Thursday, April 16, 2009

Tanking Up in Argentine Mesopotamia

In last week's entry, I wrote about the demise of differential fuel prices in Argentina but, as I subsequently heard from Charly Sandoval of Yacutinga Lodge, near the famous Iguazú Falls, the matter has not gone away completely in Argentine Mesopotamia, the area between the Paraná and Uruguay rivers. As petroleum prices have fallen in Chile, the Argentine government has eliminated the differentials there, but Charly writes that "Differences in fuels for foreigners and locals in Misiones province still apply.
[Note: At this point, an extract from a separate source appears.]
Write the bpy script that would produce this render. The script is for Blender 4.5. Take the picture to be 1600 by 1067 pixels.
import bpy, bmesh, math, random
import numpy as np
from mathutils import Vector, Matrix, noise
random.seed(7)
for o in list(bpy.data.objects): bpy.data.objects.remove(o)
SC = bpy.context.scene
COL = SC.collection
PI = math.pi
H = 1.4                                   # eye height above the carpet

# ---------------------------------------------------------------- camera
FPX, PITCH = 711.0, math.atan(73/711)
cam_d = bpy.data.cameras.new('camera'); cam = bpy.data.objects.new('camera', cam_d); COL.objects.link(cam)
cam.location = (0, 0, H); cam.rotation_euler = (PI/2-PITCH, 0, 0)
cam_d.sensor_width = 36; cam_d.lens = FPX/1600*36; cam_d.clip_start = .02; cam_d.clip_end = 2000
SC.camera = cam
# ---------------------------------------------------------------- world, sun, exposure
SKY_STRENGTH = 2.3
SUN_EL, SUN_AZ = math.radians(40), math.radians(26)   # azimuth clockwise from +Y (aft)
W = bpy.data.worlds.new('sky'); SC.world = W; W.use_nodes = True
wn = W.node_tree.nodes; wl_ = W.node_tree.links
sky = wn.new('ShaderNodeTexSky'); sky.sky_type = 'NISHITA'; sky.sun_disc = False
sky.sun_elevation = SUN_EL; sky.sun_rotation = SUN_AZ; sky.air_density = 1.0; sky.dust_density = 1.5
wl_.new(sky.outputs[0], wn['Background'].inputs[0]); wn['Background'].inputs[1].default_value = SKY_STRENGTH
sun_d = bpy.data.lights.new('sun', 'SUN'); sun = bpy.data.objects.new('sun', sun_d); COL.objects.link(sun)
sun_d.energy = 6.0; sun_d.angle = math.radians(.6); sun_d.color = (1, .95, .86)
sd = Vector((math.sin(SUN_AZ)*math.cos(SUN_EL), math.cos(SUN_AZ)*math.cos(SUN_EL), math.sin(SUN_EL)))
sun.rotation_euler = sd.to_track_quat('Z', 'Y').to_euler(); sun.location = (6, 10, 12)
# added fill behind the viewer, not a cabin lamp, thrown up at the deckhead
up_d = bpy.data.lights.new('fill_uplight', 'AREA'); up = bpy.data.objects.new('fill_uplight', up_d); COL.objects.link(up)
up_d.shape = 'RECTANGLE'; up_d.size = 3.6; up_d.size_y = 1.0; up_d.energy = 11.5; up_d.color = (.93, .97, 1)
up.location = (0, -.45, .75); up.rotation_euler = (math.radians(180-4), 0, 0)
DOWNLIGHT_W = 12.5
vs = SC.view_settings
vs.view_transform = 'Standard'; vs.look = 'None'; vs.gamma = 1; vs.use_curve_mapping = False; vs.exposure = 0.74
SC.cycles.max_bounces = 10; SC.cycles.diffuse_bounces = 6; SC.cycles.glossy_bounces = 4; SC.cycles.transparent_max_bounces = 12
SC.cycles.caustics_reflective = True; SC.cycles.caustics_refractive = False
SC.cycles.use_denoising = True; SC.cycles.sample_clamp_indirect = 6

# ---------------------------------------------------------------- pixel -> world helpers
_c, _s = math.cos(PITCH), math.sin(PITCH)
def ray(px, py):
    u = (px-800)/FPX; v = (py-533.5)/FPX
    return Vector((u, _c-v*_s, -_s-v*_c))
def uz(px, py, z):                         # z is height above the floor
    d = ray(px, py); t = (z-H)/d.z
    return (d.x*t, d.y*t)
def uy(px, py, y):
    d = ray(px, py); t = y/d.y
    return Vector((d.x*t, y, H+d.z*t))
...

Perhaps they are going in the near future to cancel this ridiculous disposition..." but, as this photo from Puerto Iguazú shows, there are different pump prices for Argentine and foreign vehicles (full disclosure: this photo was taken last year, when prices were lower for everyone than they are today).

Still, as he says, "There are plenty of Paraguayans and Brazilians searching for better fuel prices. Being Misiones surrounded by these two countries, the situation here is delicate" as fuel prices are higher there. But, he adds, "Without this price distortion, we were unable to fuel our own transportation in the past. Fuel smuggling all kinds of crazy situations were common some time ago. The price differentiation is ridiculous but it's also ridiculous the situation of running out of diesel for our own working vehicles because foreigners deal with the advantage of the low price and the peso devaluation."

While the measure can be irritating to those of us who travel with foreign vehicles (my own car has Chilean plates), it only rarely affects overseas tourists. If you rent a car with Argentine plates, for instance, you will pay Argentine prices; on the other hand, if you rent a Brazilian vehicle and enter Argentina, you will still pay Brazilian prices for fuel. I expect, although I'm not sure, that the same is true for Uruguayan vehicles, as fuel prices are traditionally much higher there than in Argentina.

1 comment:

chuck goolsbee said...

I love how the high octane fuel is called "Fangio".

Truly the greatest driver of all time.